Banach space with respect to two norms must be Banach wrt the sum of the norms?

Question

Let $X $ be an infinite dimensional $R$-vector space, suppose that $||\cdot||_1$ and $||\cdot||_2$ are two norms that makes $X$ into a Banach space. Let $||\cdot||_3 = ||\cdot||_1 + ||\cdot||_2 $ ,this is another norm on $X$.

Is $X$ complete wrt $||\cdot||_3 $?

It is obvious that if $\{x_n\}_{n\in \mathbb{N}} \subset X$ is $||\cdot||_3 $-Cauchy sequence then it is also $||\cdot||_1 $-Cauchy and $||\cdot||_2 $-Cauchy. Therefore there exist $x_1^*, x_2^*\in X$ such that $x_n \overset{||\cdot||_1}{\to} x_1^*$ and $x_n \overset{||\cdot||_2}{\to} x_2^*$ but a priori $x_1^*$ can be different from $x_2^*$.

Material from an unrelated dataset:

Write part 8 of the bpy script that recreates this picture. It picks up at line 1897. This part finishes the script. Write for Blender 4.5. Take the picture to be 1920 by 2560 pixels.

Can we prove that $x_1^* = x_2^*$ in general? Otherwise can we find a counterexample?

I only managed to show this if $||\cdot||_1 < C ||\cdot||_2$, thanks to the fact that $X$ is T2 (or in another manner this condition implies that the two Banach norms are equivalent). Infact if $x_1^*\neq x_2^*$ then for $n$ big enough, $x_n $ must belong to a neighbourhood $U(x_1^*)$ of $x_1^*$ (neighbourhood in both the topologies) disjoint from another neighbourhood (in both topologies) of $x_2^*$. Unfortunately I cannot generalize this proof since in the general case the two topologies are not comparable.

Answer 1

Let $f: X_1\to X_2$ be the identity map. The statement that for any sequence $x_n$ so that $x_n\to_1 x_1$ and $f(x_n)\to_2 x_2$ converges one has $x_2=f(x_1)=x_1$ is the same as the statement that $f$ is a closed operator.

A closed globally defined operator is automatically continuous (closed graph theorem). You can do the same with the inverse map (also the identity but with domain and image reversed). Thus if the limits of mutually Cauchy sequences agree, the two norms must be equivalent.

There exist however vector spaces that have two inequivalent Banach norms. Note that $\ell^1(\Bbb N)$ and $\ell^2(\Bbb N)$ both have cardinality $\mathfrak c$, thus the cardinalities of Hamel basis they have are bounded by $\mathfrak c$. However both are infinite and the minimal dimension of infinite Banach spaces is $\mathfrak c$, so there is a bijection between the Hamel basises. A bijection between the two basises induces a linear isomorphism between the two spaces, so view them as the same linear space given two different norms.

There however exists no continuous isomorphism between $\ell^1$ and $\ell^2$.

So there are sequences that have different limits, even though they are Cauchy in both norms. Then there cannot be any $x^*$ so that $\|x_n-x^*\|_1 + \|x_n-x^*\|_2\to 0$.